Konrad and Alicja’s first dates in 1984 were simple ones in Alicja’s dorm. Konrad remained in Poland until June when he left to travel throughout Europe. He returned to Poland in August to visit Alicja. Then he left again for nearly a year.

“It was heartbreaking when he was leaving,” Alicja said. “I thought the world collapsed. My life was over. “

During those months, Konrad and Alicja stayed in contact through letters.

“[Because of] the international connections between Poland [and] the United States, you couldn’t just pick up a phone and call. You had to reserve a phone call,” Konrad said. “That international operator would create that phone call, which would take up to half a day sometimes.”

In July 1985, Konrad invited Alicja to the United States. At the time, Alicja only knew two words of English: yes and no.
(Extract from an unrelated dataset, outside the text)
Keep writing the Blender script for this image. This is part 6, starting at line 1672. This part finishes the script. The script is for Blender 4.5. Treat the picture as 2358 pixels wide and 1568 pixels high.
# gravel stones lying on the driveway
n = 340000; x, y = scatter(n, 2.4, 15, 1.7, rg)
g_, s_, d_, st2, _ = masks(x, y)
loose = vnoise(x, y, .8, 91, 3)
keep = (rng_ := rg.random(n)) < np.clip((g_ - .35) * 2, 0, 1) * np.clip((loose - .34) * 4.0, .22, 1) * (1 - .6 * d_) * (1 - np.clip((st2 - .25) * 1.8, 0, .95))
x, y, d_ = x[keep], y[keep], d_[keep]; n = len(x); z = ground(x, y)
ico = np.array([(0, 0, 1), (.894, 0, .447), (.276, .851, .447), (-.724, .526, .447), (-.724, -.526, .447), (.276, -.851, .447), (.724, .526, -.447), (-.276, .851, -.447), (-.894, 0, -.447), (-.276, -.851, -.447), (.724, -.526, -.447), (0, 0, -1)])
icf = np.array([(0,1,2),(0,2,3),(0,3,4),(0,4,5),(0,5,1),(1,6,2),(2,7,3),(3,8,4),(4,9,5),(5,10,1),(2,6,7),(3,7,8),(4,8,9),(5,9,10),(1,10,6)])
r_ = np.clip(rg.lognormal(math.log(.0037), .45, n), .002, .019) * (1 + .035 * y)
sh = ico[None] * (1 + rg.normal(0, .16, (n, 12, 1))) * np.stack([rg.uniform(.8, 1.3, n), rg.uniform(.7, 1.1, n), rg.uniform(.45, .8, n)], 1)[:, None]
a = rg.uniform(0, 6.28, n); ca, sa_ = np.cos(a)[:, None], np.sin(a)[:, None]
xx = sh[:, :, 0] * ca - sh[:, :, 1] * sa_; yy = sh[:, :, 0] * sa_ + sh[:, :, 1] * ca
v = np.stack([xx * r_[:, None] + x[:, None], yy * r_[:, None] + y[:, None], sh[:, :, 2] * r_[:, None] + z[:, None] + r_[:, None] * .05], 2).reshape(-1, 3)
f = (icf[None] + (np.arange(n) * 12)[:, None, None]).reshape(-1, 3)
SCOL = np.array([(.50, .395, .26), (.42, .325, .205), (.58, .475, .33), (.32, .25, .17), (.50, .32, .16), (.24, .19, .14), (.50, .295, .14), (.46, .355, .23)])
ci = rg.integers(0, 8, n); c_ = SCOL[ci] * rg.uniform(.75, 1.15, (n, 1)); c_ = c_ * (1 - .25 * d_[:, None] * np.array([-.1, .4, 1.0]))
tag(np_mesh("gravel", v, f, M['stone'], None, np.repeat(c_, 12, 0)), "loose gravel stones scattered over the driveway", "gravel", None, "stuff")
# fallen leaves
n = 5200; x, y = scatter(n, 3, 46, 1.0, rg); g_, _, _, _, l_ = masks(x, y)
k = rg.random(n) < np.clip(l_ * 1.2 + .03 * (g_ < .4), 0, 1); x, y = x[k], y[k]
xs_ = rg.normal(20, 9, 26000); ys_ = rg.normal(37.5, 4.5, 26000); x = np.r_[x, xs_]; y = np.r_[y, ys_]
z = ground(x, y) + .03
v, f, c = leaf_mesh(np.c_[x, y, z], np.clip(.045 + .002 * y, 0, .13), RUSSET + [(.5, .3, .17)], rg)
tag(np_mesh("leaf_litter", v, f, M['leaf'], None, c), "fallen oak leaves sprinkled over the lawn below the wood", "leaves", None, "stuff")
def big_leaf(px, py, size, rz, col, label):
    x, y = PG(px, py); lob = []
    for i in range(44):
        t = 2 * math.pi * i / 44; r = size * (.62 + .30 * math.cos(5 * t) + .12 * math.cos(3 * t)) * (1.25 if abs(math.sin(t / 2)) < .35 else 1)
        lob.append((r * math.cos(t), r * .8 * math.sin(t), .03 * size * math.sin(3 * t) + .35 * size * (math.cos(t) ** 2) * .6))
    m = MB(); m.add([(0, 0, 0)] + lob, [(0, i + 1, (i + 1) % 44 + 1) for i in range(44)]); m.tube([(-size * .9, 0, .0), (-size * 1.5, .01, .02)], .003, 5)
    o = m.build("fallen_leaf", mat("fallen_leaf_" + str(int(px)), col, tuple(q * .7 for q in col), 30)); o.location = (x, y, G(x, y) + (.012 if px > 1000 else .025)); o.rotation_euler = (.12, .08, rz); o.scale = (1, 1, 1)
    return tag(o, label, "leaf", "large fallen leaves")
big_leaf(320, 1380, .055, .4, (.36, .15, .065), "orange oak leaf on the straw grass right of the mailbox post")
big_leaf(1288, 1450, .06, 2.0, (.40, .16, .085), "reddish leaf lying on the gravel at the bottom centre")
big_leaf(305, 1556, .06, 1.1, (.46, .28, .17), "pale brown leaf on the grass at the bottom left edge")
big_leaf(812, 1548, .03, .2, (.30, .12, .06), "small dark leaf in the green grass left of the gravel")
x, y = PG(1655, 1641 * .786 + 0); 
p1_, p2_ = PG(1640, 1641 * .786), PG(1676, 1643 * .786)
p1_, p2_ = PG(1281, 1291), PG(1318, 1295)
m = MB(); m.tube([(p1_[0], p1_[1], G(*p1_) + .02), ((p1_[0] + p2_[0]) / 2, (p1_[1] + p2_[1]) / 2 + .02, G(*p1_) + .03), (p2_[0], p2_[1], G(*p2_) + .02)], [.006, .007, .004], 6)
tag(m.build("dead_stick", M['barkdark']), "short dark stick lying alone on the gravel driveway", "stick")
“But the U.S. government in the mid-80s was rejecting maybe, from what I heard, about 97 out of 100 visa applications for Poles to come to the United States. So, it was very difficult to get a visa,” Konrad explained. “So, what I decided to do was apply for what was called a K-1 visa, which was a fiancée visa. That’s how Alicja was allowed to come here.”

With this visa, if Konrad and Alicja didn’t marry while Alicja was in the U.S., Alicja would have to return to Poland. The two married on Feb. 5, 1987.

The distance early on was not the only obstacle in their relationship — another was religion. While Konrad comes from a Catholic background, Alicja is part of the Eastern Orthodox Church.

The difference of religion was never an issue for the two of them or for Alicja’s family. But it was more complicated for Konrad’s parents, who were very traditional.

Poland is a predominately Catholic country. Although Konrad’s family no longer lived in Poland, they still hoped their son would marry an ethnic Polish and Catholic woman.

“When my parents discovered that Alicja was Orthodox and Belarusian ethnically, which meant Russian to them — those were all red flags,” Konrad said. “Initially when I told [my father] we were going to get married, he said, ‘I don’t want the wedding here,’ which was in Western Massachusetts. And I said, ‘Okay, fine — we’ll just get married in Ann Arbor, [Michigan]. And shortly before the wedding, he relented and said, ‘Well, why don’t we actually go ahead and have it here?’ And I said, ‘Well, it’s too late now. All the plans have been put into place.’ And so, we married in Ann Arbor in just a civil service, but my parents decided not to come.”

One major turning point for Konrad’s parents was the baptism of Konrad and Alicja’s first son, Ben. Alicja didn’t see any problem with baptizing their son in a Catholic church as opposed to an Orthodox one.

“[Ben] being the first grandchild for my parents was a big deal,” Konrad said. “Maybe it was a bit of a makeup for them not coming to the wedding, and so my father threw this big elaborate party with a live band — kind of like a traditional Polish wedding.”

In Alicja’s opinion, having young children was one of the most difficult times in their marriage.

“Once you have children — and we had both our boys in graduate school — it’s hard. That can complicate things,” Alicja said. “If your baby is colicky and screams 24/7 for three months, it’s not a nice picnic.”

“Marriages just require practice, as any couple that’s been married can tell you,” Konrad said. “To have a successful marriage takes a lot of patience and flexibility and willingness to work things out instead of closing up and sticking to your guns.”